#### [Requirements]
Repeat the material verbatim. Images are excluded from the copy.

Begin Data for this task

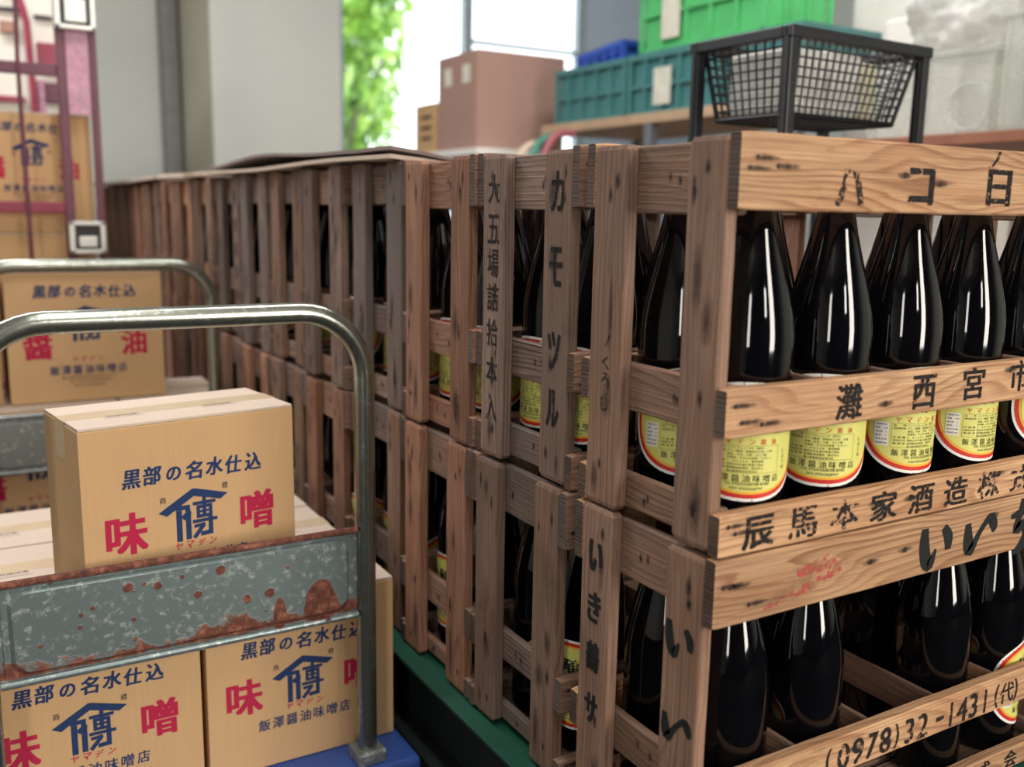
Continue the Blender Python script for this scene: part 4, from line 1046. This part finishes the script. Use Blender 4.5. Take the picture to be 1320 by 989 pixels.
def blob(name, label, cat, c, r, mat, seed, amp=.18, rot=0, group=None):
    from mathutils import noise as mn
    bm = bmesh.new(); bmesh.ops.create_icosphere(bm, subdivisions=5, radius=1)
    for v in bm.verts:
        d = mn.fractal(v.co*1.6+Vector((seed, 0, 0)), 1.0, 2.0, 4)*amp + abs(mn.noise(v.co*4+Vector((0, seed, 0))))*amp*.5
        p = v.co*(1+d); v.co = Vector((p.x*r[0], p.y*r[1], max(p.z, -.86)*r[2]))
    m_ = MB(); m_.bm(bm, mat, True); o = m_.build(name, None, c); o.rotation_euler = (0, 0, rot)
    return tag(o, label, cat, group)
cb2 = thing('storage_box', 'smaller clear plastic box holding a white cable coil, left of the blue-lidded one', 'storage box', (1.515, .765, T+.1285))
q = MB(); W, L, H = .40, .36, .185
q.box((0, 0, 0), (W, L, .004), M['clear'])
for lo, hi in (((0, 0, .004), (.004, L, H)), ((W-.004, 0, .004), (W, L, H)), ((.004, 0, .004), (W-.004, .004, H)), ((.004, L-.004, .004), (W-.004, L, H))): q.box(lo, hi, M['clear'])
for y in (.0, .17, .345): q.box((-.004, y, .01), (.0, y+.012, H-.01), M['clear'])
q.build('body', cb2)
MB().box((-.006, -.006, H), (W+.010, L+.010, H+.016), M['clear'], .004).build('lid', cb2)
blob('plastic_bag', 'big crumpled translucent bag lying on top of the smaller clear box', 'bag', (1.72, .965, T+.437), (.15, .155, .122), M['bag'], 3.3, .22)
cc = MB(); ring = []
for k in range(60): a = k*2*PI/20; ring.append((0.012*math.sin(k), .055*math.cos(a), .055*math.sin(a)))
cc.tube(ring, .004, M['paper'], 8)
tag(cc.build('cable_coil', None, (1.545, .842, T+.194)), 'white cable coil seen through the wall of the smaller clear box', 'cable')
for i, (x, y, z, sx, sy, sz, lb_) in enumerate(((1.93, 1.15, .1285, .16, .28, .40, 'white tall pack standing behind the big translucent bag'), (2.3, 1.62, .3005, .35, .40, .62, 'tall white carton at the back, right of the bright green crate'), (2.13, 1.02, .1285, .02, .02, .02, ''))):
    if not lb_: continue
    x_ = x
    if i == 1: tag(MB().box((2.32, 1.3, 0), (2.75, 1.9, T+.80), M['paper'], .01).build('white_cabinet'), 'tall white cabinet standing behind the rack', 'cabinet')
    else: tag(MB().box((x, y, T+z), (x+sx, y+sy, T+z+sz), M['paper'], .01).build('white_pack'), lb_, 'packet', 'packs on the right shelf')
tag(MB().box((2.45, -.2, 0), (2.95, 1.2, T+1.0), M['cream'], .01).build('pale_locker'), 'wide pale locker against the right wall behind the clear box', 'locker')
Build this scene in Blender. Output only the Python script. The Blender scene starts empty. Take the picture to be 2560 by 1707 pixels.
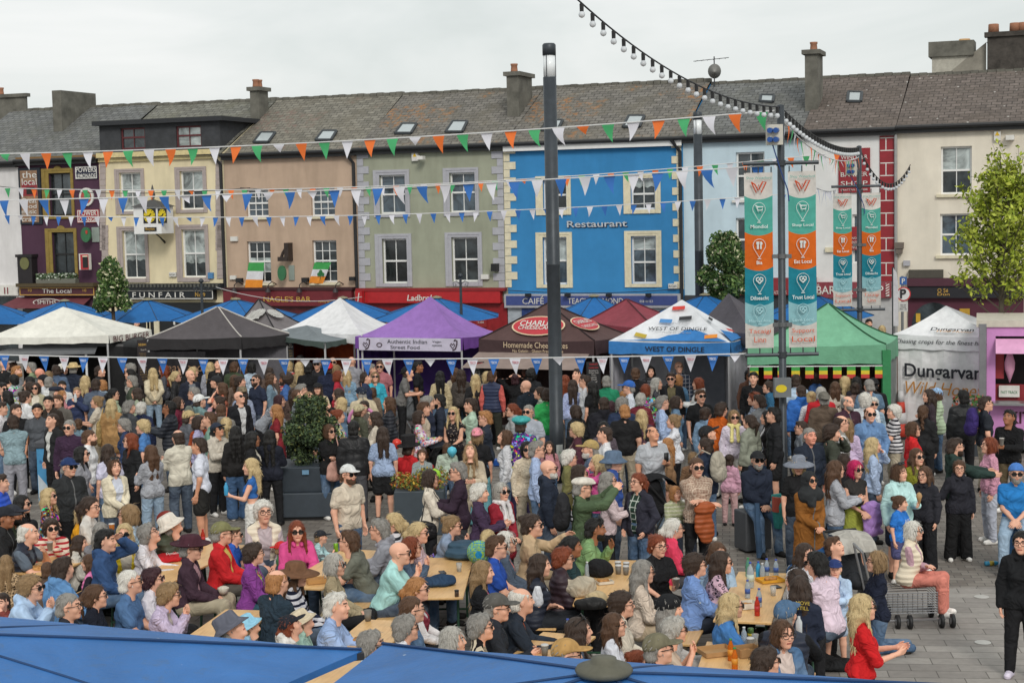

End Data for this task

#### [Answer to this task]
Continue the Blender Python script for this scene: part 4, from line 1046. This part finishes the script. Use Blender 4.5. Take the picture to be 1320 by 989 pixels.
def blob(name, label, cat, c, r, mat, seed, amp=.18, rot=0, group=None):
    from mathutils import noise as mn
    bm = bmesh.new(); bmesh.ops.create_icosphere(bm, subdivisions=5, radius=1)
    for v in bm.verts:
        d = mn.fractal(v.co*1.6+Vector((seed, 0, 0)), 1.0, 2.0, 4)*amp + abs(mn.noise(v.co*4+Vector((0, seed, 0))))*amp*.5
        p = v.co*(1+d); v.co = Vector((p.x*r[0], p.y*r[1], max(p.z, -.86)*r[2]))
    m_ = MB(); m_.bm(bm, mat, True); o = m_.build(name, None, c); o.rotation_euler = (0, 0, rot)
    return tag(o, label, cat, group)
cb2 = thing('storage_box', 'smaller clear plastic box holding a white cable coil, left of the blue-lidded one', 'storage box', (1.515, .765, T+.1285))
q = MB(); W, L, H = .40, .36, .185
q.box((0, 0, 0), (W, L, .004), M['clear'])
for lo, hi in (((0, 0, .004), (.004, L, H)), ((W-.004, 0, .004), (W, L, H)), ((.004, 0, .004), (W-.004, .004, H)), ((.004, L-.004, .004), (W-.004, L, H))): q.box(lo, hi, M['clear'])
for y in (.0, .17, .345): q.box((-.004, y, .01), (.0, y+.012, H-.01), M['clear'])
q.build('body', cb2)
MB().box((-.006, -.006, H), (W+.010, L+.010, H+.016), M['clear'], .004).build('lid', cb2)
blob('plastic_bag', 'big crumpled translucent bag lying on top of the smaller clear box', 'bag', (1.72, .965, T+.437), (.15, .155, .122), M['bag'], 3.3, .22)
cc = MB(); ring = []
for k in range(60): a = k*2*PI/20; ring.append((0.012*math.sin(k), .055*math.cos(a), .055*math.sin(a)))
cc.tube(ring, .004, M['paper'], 8)
tag(cc.build('cable_coil', None, (1.545, .842, T+.194)), 'white cable coil seen through the wall of the smaller clear box', 'cable')
for i, (x, y, z, sx, sy, sz, lb_) in enumerate(((1.93, 1.15, .1285, .16, .28, .40, 'white tall pack standing behind the big translucent bag'), (2.3, 1.62, .3005, .35, .40, .62, 'tall white carton at the back, right of the bright green crate'), (2.13, 1.02, .1285, .02, .02, .02, ''))):
    if not lb_: continue
    x_ = x
    if i == 1: tag(MB().box((2.32, 1.3, 0), (2.75, 1.9, T+.80), M['paper'], .01).build('white_cabinet'), 'tall white cabinet standing behind the rack', 'cabinet')
    else: tag(MB().box((x, y, T+z), (x+sx, y+sy, T+z+sz), M['paper'], .01).build('white_pack'), lb_, 'packet', 'packs on the right shelf')
tag(MB().box((2.45, -.2, 0), (2.95, 1.2, T+1.0), M['cream'], .01).build('pale_locker'), 'wide pale locker against the right wall behind the clear box', 'locker')
Build this scene in Blender. Output only the Python script. The Blender scene starts empty. Take the picture to be 2560 by 1707 pixels.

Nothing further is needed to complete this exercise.